Amid the crush of sightings, discussion and activity about UFOs increased, within official circles and beyond. On June 4, Air Force Secretary Finletter publicized his recent UFO briefing, noting that the evidence remained inconclusive but warranted investigation. A few days later, Donald Menzel wrote in Time that most UFO sightings were light reflections caused by ice crystals in clouds, refraction, or temperature inversion. His theory soon became the official—and wrong—air force explanation for the Washington, D.C., sightings of July. Later that month, with air force help, Look printed “Hunt for the Flying Saucer.” It featured the declaration by Gen. Hoyt Vandenberg that “we cannot afford to be complacent” about UFOs. According to Keyhoe, the article upset the Pentagon “silence group.” Of course, if that were true, what group was Vandenberg in?16

The most serious discussions occurred behind closed doors. In the middle of June, Ruppelt briefed General Samford and his staff. Two navy captains from the Office of Naval Intelligence and (in Ruppelt’s words) “some people I can’t name” also attended. The meeting was tense and contentious. One of Samford’s staff members, a colonel, argued that Blue Book’s investigation was biased against the interplanetary thesis. After this statement, “you could almost hear the colonel add, ‘O.K., so now I’ve said it.’” This started an emotional debate with nothing accomplished. Blue Book was directed simply to “take further steps to obtain positive identification” of UFOs.17

The military encounters continued. On June 18, 1952, a UFO paced a B- 25 in California for thirty minutes. On the nineteenth, at Goose Bay Air Base in Labrador, members of the ground crew saw a strange, red-lighted object approach the field, climb steeply, then disappear; radar crews also tracked the object. On the twenty-first, just before 11 P.M., an unidentified object trespassed, once again, the restricted airspace at the AEC’s Oak Ridge facility in Tennessee. The craft was observed visually, tracked on radar, and pursued by the pilot of an F-47 on combat patrol. During the ensuing aerial dogfight, the UFO evidently attempted to ram the F-47 several times before leaving the area.18

THE JULY CRISIS

From Ruppelt’s perspective, the split in opinions about what to do about UFOs widened every day. One group was “dead serious about the situation.” They wanted (1) a policy of starting from the assumption that UFOs were interplanetary, and (2) a clampdown on the release of information. According to Ruppelt, this group thought that the security classification of the project should go up to Top Secret. He wrote that their enthusiasm “took a firm hold in the Pentagon” and many other agencies throughout the government. By the end of the month, events forced a public confrontation and a behind-the-scenes decision on the matter of UFOs. Small wonder, since ATIC received a whopping 536 reports that month, with unknowns running at 40 percent.19

One of the key UFO sightings of the month, and indeed of the modern era, took place in Tremonton, Utah, on July 2. Delbert C. Newhouse was a warrant officer and veteran naval aviation photographer who owned a 16mm Bell & Howell movie camera. While out driving with his family, he noticed unusual objects in the sky and got out of the vehicle with his camera, which had a telephoto lens. The objects were originally at close range, “large, disc-shaped, and brightly lighted,” and “shaped like two saucers, one inverted on top of the other.” By the time he had the camera ready, they were directly overhead but had receded quite a bit from their original position. He shot about seventy-five seconds’ worth of color film that captured what seemed to be twelve to fourteen shiny points of light maneuvering at high speed. He claimed steadfastly that he held his camera steady.
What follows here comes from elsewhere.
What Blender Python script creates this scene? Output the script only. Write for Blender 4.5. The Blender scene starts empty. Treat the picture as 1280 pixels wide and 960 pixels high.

The film went to ATIC and Blue Book. Ruppelt told Fournet in Washington about it, and Fournet arranged for the original film to be shown to a group of high-ranking intelligence officers. It then arrived at the air force’s photo reconnaissance laboratory at Wright-Patterson AFB. A few weeks later, this lab told Ruppelt that “we don’t know what they are, but they aren’t airplanes or balloons, and we don’t think they are birds.” The complete air force investigation of the Utah film lasted for months. Although the analysts tried to identify the objects as something conventional, they were unable to do so, except to suggest “possible birds.”